Robert Sibley
Writer and Independent Scholar
PhD in Political Science, 2003
An Adjunct Research Professor in the Political Science department, Robert concluded a 40-year career in journalism in 2017. While working on his doctorate in the 1990s, he joined the Ottawa Citizen editorial board to write editorials, columns and essays, earning more than a dozen journalism awards over the years. Since graduating, he’s produced several books, including Northern Spirits: John Watson, George Grant, and Charles Taylor – Appropriations of Hegelian Political Thought (2008), The Way of the 88 Temples: Journeys on the Shikoku Pilgrimage (2013), and The Way of the Stars: Journeys on the Camino de Santiago (2012). More recently, he contributed two chapters for the book Hegel and Canada: Unity of Opposites? and co-edited and contributed to Sojourns in the Western Twilight (2016), a festschrift honouring long-time Carleton professor Tom Darby.

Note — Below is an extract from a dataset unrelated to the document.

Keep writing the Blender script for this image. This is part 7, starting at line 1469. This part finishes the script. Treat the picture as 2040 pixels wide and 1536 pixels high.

Robert is currently writing a philosophic pilgrimage – The Way of Mountains: Journeys in the Spirit of Nietzsche and Heidegger – for the University of Virginia Press. And he’s preparing an academic paper after becoming obsessed with understanding how Kierkegaard and Heidegger use the concept of repetition as an hermeneutic device. He thinks Nietzsche’s doctrine of eternal recurrence fits in there somehow if he can only figure out how.
“A good teacher,” George Steiner said, “is an alarm awakening us from a state of amnesia.” I came to Carleton in a mood of disillusion after a couple of decades as a journalist. Studying philosophy with the department’s teachers not only woke me from my amnesia but also rejuvenated my career.